### The data
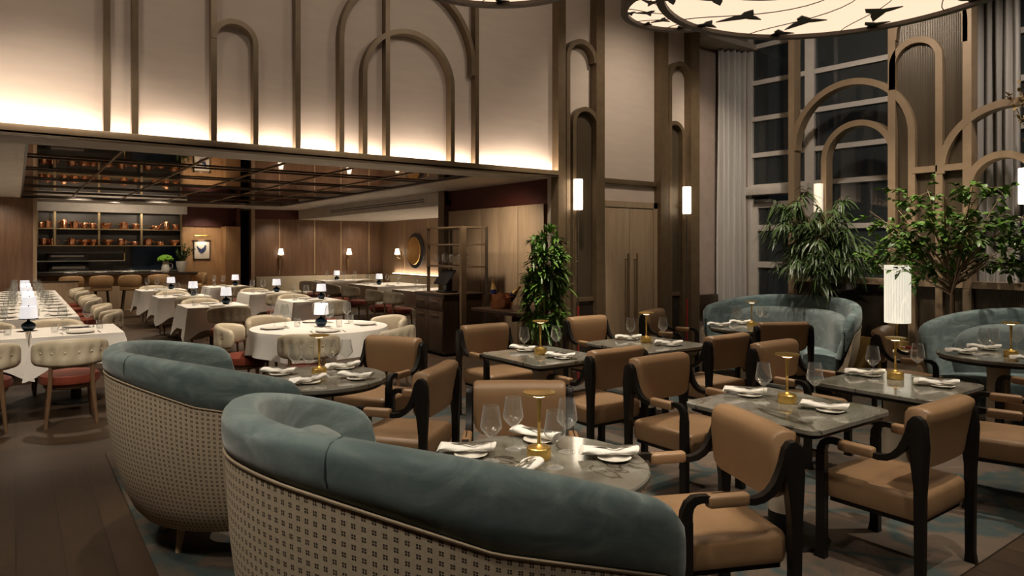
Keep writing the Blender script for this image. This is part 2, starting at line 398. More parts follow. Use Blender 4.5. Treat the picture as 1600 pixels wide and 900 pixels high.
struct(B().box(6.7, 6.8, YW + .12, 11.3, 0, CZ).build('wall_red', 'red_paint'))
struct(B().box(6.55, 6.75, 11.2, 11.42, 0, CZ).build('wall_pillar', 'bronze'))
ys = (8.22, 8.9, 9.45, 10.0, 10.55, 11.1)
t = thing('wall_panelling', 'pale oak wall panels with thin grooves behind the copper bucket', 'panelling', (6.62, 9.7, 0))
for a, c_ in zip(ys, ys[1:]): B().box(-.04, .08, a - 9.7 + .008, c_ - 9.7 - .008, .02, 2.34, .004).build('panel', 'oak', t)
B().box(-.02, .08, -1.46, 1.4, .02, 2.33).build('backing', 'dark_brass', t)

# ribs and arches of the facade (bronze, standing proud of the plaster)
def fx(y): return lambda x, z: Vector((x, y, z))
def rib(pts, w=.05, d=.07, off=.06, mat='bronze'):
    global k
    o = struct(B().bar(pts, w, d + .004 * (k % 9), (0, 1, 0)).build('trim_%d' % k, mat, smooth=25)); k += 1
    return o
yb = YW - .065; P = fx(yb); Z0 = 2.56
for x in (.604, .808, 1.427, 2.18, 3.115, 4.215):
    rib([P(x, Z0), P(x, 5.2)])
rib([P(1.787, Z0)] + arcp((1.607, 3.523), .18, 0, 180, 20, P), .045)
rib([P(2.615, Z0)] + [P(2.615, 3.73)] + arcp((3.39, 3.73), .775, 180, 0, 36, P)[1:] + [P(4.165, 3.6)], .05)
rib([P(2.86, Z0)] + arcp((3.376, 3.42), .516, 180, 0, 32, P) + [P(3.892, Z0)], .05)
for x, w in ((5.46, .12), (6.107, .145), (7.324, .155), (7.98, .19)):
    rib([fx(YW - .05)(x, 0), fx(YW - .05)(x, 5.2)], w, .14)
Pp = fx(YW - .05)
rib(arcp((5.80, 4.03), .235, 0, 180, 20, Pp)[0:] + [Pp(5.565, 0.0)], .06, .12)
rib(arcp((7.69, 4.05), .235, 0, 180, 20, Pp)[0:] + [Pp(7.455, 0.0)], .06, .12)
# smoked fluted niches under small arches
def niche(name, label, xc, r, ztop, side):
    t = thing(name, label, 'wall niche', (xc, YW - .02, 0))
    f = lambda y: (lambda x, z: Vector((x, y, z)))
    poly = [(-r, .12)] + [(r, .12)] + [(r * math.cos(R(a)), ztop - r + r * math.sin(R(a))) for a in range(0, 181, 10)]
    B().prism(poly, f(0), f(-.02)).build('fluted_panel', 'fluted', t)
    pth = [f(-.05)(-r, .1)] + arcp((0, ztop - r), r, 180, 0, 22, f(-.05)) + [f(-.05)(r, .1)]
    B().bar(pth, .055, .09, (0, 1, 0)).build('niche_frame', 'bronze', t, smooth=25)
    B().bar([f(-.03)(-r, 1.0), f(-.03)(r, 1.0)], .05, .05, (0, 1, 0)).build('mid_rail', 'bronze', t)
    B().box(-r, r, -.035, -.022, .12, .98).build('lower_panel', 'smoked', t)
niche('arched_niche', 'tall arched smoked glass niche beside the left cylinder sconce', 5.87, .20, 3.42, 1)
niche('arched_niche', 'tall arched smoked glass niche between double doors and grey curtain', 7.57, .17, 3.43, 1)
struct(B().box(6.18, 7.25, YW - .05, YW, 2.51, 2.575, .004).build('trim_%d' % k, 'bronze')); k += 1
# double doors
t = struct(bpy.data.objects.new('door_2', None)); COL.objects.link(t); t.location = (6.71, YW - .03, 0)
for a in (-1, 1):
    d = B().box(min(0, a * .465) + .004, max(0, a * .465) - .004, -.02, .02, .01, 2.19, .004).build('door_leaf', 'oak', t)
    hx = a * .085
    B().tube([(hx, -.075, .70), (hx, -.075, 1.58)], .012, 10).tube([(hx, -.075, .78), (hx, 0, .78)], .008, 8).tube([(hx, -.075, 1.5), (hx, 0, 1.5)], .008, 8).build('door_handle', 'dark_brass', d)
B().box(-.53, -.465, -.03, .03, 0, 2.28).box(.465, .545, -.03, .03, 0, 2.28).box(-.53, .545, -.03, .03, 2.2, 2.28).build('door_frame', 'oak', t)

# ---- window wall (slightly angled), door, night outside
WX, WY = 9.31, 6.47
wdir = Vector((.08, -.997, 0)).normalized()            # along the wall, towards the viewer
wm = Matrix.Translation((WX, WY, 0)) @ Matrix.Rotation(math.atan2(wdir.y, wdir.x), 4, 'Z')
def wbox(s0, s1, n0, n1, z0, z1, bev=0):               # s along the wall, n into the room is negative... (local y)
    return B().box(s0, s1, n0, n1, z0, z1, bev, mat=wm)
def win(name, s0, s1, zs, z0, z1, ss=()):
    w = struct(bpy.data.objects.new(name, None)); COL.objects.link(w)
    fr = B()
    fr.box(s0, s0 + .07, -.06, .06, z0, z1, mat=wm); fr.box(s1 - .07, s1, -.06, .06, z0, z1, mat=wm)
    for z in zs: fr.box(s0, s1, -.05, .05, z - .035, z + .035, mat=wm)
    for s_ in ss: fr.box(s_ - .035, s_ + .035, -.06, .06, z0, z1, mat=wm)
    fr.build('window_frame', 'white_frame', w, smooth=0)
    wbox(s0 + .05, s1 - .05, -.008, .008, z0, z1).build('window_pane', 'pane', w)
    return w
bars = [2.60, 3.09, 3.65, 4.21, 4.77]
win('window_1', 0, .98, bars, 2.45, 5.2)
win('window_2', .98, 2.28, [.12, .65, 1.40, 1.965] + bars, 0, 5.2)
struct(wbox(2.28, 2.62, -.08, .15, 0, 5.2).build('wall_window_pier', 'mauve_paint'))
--
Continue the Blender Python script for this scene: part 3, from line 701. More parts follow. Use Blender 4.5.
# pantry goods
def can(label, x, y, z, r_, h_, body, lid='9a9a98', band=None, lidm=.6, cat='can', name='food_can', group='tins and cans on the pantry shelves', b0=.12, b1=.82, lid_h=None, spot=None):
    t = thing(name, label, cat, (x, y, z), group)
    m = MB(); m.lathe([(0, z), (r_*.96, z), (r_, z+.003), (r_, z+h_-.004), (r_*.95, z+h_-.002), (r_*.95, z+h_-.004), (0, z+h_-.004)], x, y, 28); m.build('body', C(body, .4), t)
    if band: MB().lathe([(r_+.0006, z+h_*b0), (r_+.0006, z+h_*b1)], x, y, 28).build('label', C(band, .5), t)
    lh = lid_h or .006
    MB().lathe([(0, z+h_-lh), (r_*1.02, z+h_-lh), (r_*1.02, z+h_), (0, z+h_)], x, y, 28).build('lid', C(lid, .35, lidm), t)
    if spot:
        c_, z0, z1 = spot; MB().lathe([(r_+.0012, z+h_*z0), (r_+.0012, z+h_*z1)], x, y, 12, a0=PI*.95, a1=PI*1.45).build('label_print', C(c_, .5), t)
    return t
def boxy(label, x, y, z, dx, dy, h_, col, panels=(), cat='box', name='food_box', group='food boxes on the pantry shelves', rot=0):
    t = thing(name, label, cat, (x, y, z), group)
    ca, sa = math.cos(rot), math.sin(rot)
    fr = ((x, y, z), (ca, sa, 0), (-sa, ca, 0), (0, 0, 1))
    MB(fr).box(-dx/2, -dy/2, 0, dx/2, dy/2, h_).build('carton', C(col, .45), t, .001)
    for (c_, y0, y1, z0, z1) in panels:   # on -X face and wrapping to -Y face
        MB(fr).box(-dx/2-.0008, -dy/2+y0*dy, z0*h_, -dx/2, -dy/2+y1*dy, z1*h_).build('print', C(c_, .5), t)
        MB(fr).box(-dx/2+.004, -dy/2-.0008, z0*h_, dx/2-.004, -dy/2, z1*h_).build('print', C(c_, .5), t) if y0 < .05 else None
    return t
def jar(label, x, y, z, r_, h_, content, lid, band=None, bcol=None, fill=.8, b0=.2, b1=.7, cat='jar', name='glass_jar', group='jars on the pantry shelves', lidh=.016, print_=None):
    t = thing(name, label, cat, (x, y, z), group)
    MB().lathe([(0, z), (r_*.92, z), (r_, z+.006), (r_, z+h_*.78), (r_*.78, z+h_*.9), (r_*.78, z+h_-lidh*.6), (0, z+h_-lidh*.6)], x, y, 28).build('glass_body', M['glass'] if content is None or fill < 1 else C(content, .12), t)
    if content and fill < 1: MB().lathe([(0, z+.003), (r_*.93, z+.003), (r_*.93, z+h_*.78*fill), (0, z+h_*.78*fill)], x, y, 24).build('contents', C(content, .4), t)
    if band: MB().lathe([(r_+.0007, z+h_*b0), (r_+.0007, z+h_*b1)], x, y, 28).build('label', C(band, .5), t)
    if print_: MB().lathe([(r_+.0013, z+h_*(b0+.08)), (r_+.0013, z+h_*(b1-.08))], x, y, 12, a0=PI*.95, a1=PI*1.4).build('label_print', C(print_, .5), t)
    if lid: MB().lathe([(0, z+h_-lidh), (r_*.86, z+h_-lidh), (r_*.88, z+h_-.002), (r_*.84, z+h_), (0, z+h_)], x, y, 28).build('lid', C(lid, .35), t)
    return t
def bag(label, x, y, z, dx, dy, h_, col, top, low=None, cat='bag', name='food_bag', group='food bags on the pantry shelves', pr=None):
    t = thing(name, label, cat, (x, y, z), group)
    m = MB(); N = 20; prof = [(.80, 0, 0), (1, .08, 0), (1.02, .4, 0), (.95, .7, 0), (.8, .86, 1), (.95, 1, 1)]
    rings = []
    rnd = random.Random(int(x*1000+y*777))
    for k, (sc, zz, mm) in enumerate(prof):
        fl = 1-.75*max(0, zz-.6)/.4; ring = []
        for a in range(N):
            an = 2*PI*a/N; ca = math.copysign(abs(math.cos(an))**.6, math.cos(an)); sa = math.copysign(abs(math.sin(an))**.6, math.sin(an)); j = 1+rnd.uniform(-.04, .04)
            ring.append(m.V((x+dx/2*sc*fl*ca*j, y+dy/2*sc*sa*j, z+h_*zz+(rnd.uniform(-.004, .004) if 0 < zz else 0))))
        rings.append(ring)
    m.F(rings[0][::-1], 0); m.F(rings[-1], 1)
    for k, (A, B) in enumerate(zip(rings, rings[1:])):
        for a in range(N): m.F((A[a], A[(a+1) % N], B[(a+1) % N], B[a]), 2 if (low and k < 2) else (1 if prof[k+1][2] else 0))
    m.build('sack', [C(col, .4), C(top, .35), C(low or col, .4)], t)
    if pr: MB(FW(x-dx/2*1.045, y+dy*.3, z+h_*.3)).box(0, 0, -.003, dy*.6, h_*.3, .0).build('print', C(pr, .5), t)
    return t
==
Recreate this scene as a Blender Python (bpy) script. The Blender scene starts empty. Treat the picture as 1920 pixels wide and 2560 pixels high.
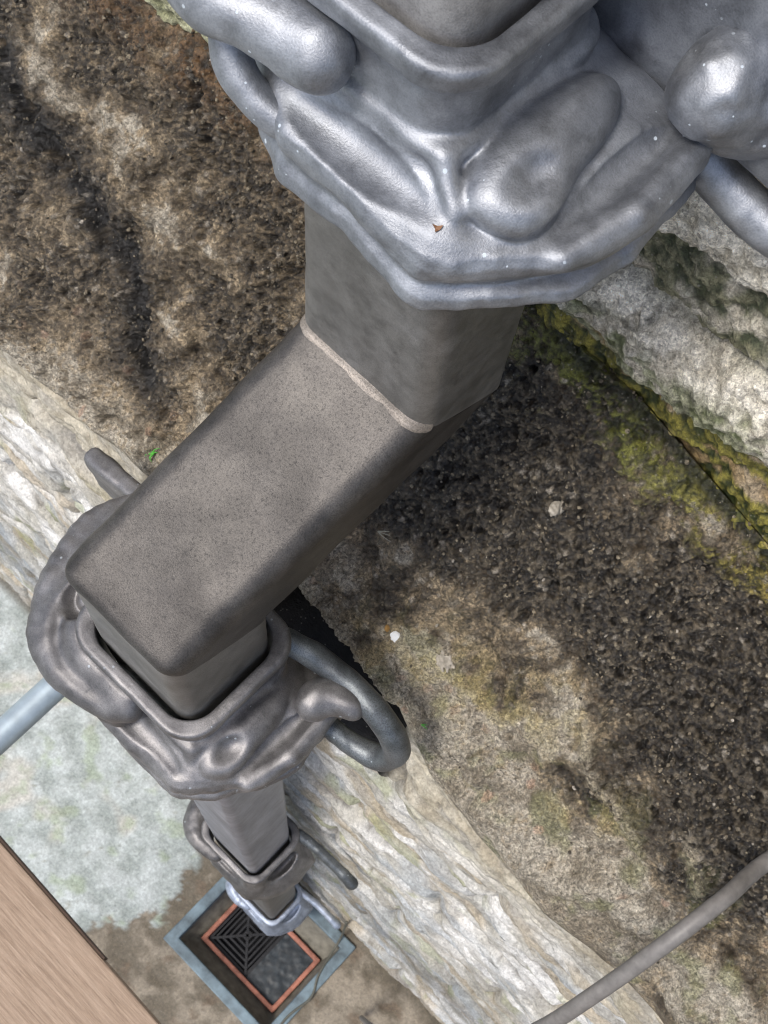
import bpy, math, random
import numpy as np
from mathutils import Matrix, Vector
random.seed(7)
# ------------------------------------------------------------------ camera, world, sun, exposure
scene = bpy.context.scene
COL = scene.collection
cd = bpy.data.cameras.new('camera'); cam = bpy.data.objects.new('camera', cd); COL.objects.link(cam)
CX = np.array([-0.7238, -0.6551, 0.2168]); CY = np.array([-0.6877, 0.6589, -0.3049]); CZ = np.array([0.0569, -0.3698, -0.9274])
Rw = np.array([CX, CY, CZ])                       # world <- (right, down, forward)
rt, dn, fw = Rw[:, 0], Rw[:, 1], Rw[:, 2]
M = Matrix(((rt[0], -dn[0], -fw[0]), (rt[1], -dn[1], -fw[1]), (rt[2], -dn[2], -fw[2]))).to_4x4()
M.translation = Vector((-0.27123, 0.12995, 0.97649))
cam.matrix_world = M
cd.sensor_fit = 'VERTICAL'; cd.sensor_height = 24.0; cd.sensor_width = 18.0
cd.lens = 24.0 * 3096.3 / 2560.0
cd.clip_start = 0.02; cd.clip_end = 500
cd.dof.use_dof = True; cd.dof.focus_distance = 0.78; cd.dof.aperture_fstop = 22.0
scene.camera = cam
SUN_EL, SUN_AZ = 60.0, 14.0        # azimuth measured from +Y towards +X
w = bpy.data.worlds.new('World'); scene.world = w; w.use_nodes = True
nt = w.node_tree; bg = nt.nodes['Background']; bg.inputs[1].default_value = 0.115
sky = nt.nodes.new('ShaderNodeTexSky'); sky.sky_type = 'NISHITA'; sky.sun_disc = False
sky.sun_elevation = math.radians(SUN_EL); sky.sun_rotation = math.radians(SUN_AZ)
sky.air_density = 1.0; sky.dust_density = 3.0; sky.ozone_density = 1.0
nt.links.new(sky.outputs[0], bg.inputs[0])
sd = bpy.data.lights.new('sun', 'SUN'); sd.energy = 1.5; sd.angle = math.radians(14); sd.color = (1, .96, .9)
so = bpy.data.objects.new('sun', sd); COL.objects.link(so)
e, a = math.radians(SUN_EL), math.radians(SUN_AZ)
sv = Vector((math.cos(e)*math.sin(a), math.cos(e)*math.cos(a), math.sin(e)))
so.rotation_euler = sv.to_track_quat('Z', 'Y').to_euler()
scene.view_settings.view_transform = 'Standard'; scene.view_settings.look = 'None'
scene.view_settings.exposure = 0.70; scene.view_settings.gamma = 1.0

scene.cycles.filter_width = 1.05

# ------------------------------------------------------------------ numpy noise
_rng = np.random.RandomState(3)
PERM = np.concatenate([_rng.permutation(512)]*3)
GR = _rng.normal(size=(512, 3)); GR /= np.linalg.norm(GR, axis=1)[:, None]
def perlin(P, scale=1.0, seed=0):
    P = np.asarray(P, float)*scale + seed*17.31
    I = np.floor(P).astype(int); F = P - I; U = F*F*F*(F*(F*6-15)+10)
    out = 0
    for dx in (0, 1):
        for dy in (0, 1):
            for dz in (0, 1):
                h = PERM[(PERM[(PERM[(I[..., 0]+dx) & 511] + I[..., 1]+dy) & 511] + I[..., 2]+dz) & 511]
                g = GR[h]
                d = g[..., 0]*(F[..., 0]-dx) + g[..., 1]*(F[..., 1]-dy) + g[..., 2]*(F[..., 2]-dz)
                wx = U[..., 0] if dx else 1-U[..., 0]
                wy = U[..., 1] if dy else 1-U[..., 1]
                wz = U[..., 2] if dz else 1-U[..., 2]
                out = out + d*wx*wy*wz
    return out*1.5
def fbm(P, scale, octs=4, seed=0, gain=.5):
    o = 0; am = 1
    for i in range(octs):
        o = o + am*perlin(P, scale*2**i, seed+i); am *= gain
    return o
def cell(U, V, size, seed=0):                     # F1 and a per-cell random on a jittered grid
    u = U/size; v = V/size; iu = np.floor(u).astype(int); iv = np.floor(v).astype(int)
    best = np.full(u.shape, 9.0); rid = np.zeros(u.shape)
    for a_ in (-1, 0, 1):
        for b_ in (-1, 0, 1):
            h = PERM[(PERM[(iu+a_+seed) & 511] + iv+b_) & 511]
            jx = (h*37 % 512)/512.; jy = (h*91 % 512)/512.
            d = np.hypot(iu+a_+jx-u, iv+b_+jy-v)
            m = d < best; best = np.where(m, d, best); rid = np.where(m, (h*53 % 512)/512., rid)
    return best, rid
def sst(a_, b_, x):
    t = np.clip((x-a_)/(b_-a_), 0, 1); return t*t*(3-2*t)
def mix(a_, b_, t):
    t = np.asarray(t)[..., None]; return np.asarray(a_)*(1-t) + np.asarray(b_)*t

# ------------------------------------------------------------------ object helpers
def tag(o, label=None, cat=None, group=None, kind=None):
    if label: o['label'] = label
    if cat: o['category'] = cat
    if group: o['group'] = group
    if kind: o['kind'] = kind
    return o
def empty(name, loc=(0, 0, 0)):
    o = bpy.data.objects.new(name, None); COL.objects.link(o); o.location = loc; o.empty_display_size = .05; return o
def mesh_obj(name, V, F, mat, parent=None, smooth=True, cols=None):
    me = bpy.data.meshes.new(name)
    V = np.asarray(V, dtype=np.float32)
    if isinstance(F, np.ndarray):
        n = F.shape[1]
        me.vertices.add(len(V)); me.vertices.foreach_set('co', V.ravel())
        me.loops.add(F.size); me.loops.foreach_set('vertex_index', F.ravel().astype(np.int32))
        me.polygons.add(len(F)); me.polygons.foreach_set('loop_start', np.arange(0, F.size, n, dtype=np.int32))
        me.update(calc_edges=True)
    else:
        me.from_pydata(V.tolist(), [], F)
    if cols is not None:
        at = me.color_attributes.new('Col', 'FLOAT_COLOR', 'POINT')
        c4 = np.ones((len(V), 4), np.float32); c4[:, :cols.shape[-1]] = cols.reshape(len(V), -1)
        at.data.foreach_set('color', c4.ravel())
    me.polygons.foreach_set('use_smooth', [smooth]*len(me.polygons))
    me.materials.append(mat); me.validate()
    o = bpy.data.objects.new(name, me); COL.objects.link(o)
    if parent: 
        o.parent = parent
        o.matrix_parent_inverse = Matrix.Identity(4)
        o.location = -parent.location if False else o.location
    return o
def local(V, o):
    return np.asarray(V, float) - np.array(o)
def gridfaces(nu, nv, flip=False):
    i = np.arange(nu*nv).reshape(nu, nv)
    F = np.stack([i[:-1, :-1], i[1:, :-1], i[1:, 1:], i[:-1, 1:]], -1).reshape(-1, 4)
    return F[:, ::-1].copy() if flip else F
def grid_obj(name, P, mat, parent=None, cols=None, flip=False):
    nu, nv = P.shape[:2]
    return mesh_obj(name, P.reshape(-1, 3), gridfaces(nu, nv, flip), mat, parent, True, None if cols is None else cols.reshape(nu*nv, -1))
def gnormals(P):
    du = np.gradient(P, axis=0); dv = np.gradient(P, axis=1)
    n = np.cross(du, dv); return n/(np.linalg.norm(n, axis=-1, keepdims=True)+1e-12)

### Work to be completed
Write out, from the lines above, only those from the line with "Keep writing the" to the line with "2.33).build('backing', 'dark_brass', t)", exactly as given, including the first and the last.

### Answer to the problem
Keep writing the Blender script for this image. This is part 2, starting at line 398. More parts follow. Use Blender 4.5. Treat the picture as 1600 pixels wide and 900 pixels high.
struct(B().box(6.7, 6.8, YW + .12, 11.3, 0, CZ).build('wall_red', 'red_paint'))
struct(B().box(6.55, 6.75, 11.2, 11.42, 0, CZ).build('wall_pillar', 'bronze'))
ys = (8.22, 8.9, 9.45, 10.0, 10.55, 11.1)
t = thing('wall_panelling', 'pale oak wall panels with thin grooves behind the copper bucket', 'panelling', (6.62, 9.7, 0))
for a, c_ in zip(ys, ys[1:]): B().box(-.04, .08, a - 9.7 + .008, c_ - 9.7 - .008, .02, 2.34, .004).build('panel', 'oak', t)
B().box(-.02, .08, -1.46, 1.4, .02, 2.33).build('backing', 'dark_brass', t)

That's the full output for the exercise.